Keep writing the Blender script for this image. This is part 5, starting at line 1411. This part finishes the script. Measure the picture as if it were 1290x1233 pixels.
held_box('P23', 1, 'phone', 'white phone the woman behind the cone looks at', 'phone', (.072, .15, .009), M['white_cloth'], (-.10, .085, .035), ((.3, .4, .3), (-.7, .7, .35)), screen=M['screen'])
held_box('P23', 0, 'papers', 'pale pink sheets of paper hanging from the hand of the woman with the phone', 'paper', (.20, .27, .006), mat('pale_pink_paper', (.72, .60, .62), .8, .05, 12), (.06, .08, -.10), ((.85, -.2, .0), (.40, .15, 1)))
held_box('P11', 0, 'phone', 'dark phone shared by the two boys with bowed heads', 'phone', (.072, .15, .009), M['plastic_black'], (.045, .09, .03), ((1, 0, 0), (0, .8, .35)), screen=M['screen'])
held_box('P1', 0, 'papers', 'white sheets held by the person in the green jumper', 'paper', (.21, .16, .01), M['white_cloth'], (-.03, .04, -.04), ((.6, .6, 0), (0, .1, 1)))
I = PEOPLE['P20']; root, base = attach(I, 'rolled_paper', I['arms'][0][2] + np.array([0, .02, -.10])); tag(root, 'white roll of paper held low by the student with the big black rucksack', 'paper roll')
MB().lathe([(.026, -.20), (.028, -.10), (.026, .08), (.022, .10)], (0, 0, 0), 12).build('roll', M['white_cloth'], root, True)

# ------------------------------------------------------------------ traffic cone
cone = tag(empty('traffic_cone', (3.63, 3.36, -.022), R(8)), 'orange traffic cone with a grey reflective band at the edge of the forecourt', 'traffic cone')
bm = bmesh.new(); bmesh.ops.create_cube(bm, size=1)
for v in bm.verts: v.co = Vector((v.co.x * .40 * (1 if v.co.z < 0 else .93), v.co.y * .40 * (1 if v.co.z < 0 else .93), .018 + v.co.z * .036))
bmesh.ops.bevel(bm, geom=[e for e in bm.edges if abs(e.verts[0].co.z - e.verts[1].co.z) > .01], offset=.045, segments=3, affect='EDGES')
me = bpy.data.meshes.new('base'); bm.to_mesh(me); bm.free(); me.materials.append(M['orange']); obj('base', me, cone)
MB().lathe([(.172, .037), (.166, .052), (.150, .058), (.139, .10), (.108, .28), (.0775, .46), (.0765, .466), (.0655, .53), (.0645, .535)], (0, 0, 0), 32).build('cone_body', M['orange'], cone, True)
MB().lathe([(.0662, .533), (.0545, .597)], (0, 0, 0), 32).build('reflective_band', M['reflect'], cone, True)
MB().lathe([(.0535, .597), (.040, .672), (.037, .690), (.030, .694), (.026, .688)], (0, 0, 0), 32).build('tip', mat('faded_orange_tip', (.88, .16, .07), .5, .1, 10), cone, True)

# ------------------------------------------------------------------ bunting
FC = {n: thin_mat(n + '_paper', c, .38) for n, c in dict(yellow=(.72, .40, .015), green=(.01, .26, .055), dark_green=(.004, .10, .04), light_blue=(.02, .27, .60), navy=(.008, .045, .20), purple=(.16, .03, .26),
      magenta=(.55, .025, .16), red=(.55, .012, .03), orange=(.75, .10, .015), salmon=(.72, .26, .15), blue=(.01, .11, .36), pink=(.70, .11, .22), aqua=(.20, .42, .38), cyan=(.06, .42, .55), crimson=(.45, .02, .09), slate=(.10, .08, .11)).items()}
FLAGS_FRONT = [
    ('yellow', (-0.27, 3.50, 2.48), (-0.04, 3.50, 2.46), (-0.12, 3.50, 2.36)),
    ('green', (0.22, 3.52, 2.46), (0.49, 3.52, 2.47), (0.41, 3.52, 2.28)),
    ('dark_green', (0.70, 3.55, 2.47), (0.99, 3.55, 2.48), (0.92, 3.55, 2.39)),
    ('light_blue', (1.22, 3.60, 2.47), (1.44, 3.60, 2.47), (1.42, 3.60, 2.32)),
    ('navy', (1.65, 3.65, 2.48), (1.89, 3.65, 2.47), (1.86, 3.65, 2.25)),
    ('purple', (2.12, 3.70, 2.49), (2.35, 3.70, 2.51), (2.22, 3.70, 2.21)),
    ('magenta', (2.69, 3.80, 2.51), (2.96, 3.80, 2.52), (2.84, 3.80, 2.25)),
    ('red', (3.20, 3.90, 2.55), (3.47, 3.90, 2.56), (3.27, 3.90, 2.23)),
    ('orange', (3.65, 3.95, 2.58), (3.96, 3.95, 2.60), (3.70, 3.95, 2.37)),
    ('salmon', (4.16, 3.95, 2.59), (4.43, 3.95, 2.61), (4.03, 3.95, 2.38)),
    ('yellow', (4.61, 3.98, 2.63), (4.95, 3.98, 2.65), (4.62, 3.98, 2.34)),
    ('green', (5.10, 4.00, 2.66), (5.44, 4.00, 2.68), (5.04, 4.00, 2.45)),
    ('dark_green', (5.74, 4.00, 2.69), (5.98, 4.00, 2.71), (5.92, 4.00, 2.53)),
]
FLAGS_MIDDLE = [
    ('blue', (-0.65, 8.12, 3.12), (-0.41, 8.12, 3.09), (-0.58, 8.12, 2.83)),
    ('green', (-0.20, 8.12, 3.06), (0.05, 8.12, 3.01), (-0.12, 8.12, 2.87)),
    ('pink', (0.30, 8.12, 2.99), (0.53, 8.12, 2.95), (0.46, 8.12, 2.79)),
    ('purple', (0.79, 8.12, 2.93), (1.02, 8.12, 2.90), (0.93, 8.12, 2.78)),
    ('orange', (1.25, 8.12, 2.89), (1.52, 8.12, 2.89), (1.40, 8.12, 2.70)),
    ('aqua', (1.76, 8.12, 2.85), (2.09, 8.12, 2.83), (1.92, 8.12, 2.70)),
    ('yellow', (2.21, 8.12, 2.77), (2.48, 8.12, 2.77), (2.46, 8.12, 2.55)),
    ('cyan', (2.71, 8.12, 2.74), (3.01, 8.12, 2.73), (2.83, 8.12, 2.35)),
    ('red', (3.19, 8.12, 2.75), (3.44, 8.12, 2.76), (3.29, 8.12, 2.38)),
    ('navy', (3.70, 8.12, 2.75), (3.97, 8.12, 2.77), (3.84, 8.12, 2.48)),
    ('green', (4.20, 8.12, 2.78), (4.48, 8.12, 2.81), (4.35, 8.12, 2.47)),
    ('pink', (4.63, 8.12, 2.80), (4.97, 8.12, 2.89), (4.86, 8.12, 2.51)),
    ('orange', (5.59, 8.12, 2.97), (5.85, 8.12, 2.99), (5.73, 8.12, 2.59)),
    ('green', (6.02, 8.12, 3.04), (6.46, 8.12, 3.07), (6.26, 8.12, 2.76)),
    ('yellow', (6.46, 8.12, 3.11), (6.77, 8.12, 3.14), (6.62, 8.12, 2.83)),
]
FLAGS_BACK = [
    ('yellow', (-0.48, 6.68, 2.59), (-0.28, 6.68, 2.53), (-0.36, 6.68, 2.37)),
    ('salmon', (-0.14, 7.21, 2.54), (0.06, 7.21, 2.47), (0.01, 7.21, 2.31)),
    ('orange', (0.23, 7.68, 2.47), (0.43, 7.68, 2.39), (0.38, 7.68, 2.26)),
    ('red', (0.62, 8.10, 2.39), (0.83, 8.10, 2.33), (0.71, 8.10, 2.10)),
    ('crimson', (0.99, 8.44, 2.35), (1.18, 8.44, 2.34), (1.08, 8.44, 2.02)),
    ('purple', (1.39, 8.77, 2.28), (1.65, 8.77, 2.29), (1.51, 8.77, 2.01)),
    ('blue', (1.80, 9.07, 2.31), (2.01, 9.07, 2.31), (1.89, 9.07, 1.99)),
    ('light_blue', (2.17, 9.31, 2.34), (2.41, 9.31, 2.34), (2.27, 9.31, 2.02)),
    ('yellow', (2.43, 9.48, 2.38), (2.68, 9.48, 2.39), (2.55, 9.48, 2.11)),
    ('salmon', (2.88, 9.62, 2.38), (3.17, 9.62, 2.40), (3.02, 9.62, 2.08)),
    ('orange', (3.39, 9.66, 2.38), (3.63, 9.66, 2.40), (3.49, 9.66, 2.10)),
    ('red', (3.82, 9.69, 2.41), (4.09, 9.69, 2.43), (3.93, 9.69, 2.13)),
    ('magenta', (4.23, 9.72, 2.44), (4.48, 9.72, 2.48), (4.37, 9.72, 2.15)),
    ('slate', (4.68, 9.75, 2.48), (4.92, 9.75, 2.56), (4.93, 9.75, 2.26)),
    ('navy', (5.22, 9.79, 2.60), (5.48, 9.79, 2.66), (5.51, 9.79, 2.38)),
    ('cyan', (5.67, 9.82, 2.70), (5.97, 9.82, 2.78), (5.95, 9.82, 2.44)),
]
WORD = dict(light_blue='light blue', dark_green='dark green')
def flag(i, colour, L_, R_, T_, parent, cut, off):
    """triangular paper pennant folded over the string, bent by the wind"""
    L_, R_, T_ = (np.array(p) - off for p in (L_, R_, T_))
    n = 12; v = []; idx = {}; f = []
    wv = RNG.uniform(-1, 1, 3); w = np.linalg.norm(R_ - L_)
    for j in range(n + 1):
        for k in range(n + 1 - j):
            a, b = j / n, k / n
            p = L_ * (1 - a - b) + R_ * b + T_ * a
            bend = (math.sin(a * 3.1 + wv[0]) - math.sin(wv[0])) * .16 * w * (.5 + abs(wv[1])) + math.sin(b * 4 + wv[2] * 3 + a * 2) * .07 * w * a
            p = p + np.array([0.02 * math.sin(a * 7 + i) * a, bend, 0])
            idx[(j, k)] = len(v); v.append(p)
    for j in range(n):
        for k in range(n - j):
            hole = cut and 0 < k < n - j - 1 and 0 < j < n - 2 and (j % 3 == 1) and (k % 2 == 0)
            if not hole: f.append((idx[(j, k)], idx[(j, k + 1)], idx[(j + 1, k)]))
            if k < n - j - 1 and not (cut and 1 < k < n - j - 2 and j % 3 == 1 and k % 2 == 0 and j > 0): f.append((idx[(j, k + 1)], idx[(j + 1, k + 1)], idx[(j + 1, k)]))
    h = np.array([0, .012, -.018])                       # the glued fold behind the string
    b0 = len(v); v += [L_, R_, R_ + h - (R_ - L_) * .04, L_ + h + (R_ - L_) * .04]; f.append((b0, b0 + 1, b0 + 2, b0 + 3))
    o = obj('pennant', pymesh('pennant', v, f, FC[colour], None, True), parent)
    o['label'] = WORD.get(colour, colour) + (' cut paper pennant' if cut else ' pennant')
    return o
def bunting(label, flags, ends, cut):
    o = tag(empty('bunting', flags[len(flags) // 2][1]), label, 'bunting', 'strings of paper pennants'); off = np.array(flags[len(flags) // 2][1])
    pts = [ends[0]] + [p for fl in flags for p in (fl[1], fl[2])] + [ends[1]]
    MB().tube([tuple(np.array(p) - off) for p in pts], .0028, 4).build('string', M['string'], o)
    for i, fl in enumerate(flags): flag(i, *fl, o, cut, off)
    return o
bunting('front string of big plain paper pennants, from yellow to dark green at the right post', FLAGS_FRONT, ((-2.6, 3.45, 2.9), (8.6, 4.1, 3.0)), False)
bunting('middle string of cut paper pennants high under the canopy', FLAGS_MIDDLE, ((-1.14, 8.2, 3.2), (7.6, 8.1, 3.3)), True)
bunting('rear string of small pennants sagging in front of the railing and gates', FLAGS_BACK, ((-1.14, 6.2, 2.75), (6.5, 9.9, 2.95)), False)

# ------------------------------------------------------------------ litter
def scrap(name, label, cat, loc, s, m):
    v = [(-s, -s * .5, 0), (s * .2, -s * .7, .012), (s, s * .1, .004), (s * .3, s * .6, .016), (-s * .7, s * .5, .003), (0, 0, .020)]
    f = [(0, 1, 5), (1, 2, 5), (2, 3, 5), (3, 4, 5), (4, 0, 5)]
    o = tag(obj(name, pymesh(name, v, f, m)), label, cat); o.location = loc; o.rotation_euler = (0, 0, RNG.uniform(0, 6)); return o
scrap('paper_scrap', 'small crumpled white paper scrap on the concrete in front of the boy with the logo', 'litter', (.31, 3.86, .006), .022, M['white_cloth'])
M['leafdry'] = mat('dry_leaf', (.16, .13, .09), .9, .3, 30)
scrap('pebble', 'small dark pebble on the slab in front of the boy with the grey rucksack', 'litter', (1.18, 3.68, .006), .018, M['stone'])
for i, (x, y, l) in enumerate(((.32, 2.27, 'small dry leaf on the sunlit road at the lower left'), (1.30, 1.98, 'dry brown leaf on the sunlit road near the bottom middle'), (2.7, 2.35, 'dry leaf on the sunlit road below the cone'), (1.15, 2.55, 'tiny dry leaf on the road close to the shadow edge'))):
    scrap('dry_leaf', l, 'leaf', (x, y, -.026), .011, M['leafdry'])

* _WHAT THE TASK REQUIRES_: Quote the listing above from its first line to the line with "M['white_cloth'], root, True)", inclusive, and add nothing.

* _COMPLETED EXERCISE_:
Keep writing the Blender script for this image. This is part 5, starting at line 1411. This part finishes the script. Measure the picture as if it were 1290x1233 pixels.
held_box('P23', 1, 'phone', 'white phone the woman behind the cone looks at', 'phone', (.072, .15, .009), M['white_cloth'], (-.10, .085, .035), ((.3, .4, .3), (-.7, .7, .35)), screen=M['screen'])
held_box('P23', 0, 'papers', 'pale pink sheets of paper hanging from the hand of the woman with the phone', 'paper', (.20, .27, .006), mat('pale_pink_paper', (.72, .60, .62), .8, .05, 12), (.06, .08, -.10), ((.85, -.2, .0), (.40, .15, 1)))
held_box('P11', 0, 'phone', 'dark phone shared by the two boys with bowed heads', 'phone', (.072, .15, .009), M['plastic_black'], (.045, .09, .03), ((1, 0, 0), (0, .8, .35)), screen=M['screen'])
held_box('P1', 0, 'papers', 'white sheets held by the person in the green jumper', 'paper', (.21, .16, .01), M['white_cloth'], (-.03, .04, -.04), ((.6, .6, 0), (0, .1, 1)))
I = PEOPLE['P20']; root, base = attach(I, 'rolled_paper', I['arms'][0][2] + np.array([0, .02, -.10])); tag(root, 'white roll of paper held low by the student with the big black rucksack', 'paper roll')
MB().lathe([(.026, -.20), (.028, -.10), (.026, .08), (.022, .10)], (0, 0, 0), 12).build('roll', M['white_cloth'], root, True)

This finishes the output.